Fé, como professou o presidente, é uma coisa. Já a instituição social chamada igreja é outra. Em alinhamento com cristianismo, há inúmeras organizações religiosas nos tempos atuais. Todas se sustentam pela cobrança de dízimos, algo que também está registrado na Bíblia, em várias passagens nos dois testamentos. O tema surge pela primeira vez em Levíticos, 27:30: “Também todos os dízimos da terra, tanto dos cereais do campo como dos frutos das árvores, são do Senhor”.

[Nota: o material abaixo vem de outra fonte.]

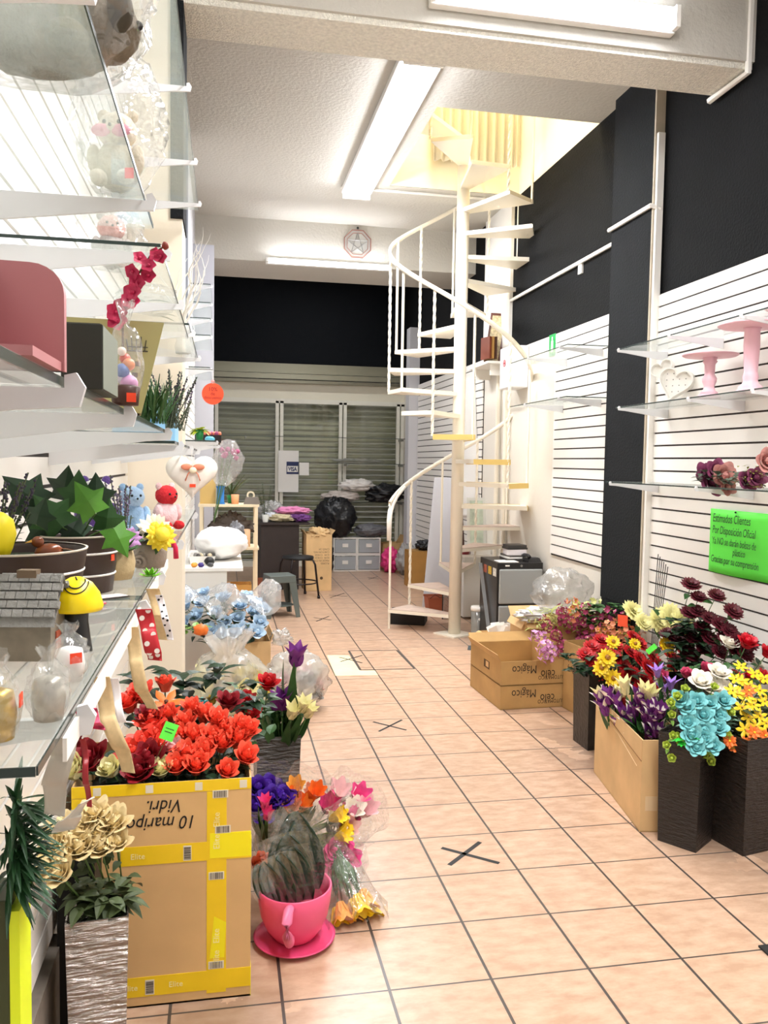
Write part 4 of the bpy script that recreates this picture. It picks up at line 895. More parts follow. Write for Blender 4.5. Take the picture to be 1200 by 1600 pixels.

Em relação às dívidas propriamente ditas, a primeira menção que aparece na obra sagrada está no segundo livro de Reis (2Reis 4:1). Uma viúva, em dificuldades financeiras, pediu orientação ao profeta Eliseu, pois não tinha dinheiro para pagar suas contas e temia que os credores fossem tomar os dois filhos como escravos (uma prática comum à época) para resgatar o débito. Essa mulher não teria nada de valor em casa, a não ser um vaso de azeite. Eliseu, então, disse à viúva que pegasse emprestadas vasilhas para acondicionar o óleo de oliva que brotaria, por milagre, daquele único vaso. E assim aconteceu. O profeta, então, avisou: “Vá, venda o azeite e pague sua dívida”.

Em outra passagem, Mateus 6:12, já no Novo Testamento, há outra menção a este tema, quando é apresentada a oração que conhecemos por “Pai Nosso”, na que os clérigos chamam de quinta petição: “E perdoai nossas dívidas assim como nós perdoamos aos nossos devedores”. Inúmeros teólogos afirmam que a oração de Jesus Cristo nada tinha a ver com questões financeiras, mas sim com pecados. É por isso que, no dito popular, as pessoas geralmente rezam de outra forma: “E perdoai nossas ofensas assim como nós perdoamos a quem nos tenha ofendido”.

No Novo testamento, Jesus Cristo não questiona o pagamento de tributos ao Império Romano, que dominava Israel naquele momento histórico. Em Mateus 22:21, Jesus é testado por hipócritas que o questionam se é lícito pagar impostos ao imperador de Roma. Cristo, então, pede que lhe mostrem a moeda através da qual os tributos são pagos. Os interlocutores apresentam um denário. Jesus, em seguida, pergunta quem é a efígie e a inscrição no metal. A resposta: de César.
Jesus, então, vaticina: “Dai a César o que é de César; a Deus o que é de Deus”. Ou seja, no que depender do livro sagrado, impostos precisam ser pagos por todos – e nisso se inclui até pastores, bispos e missionários.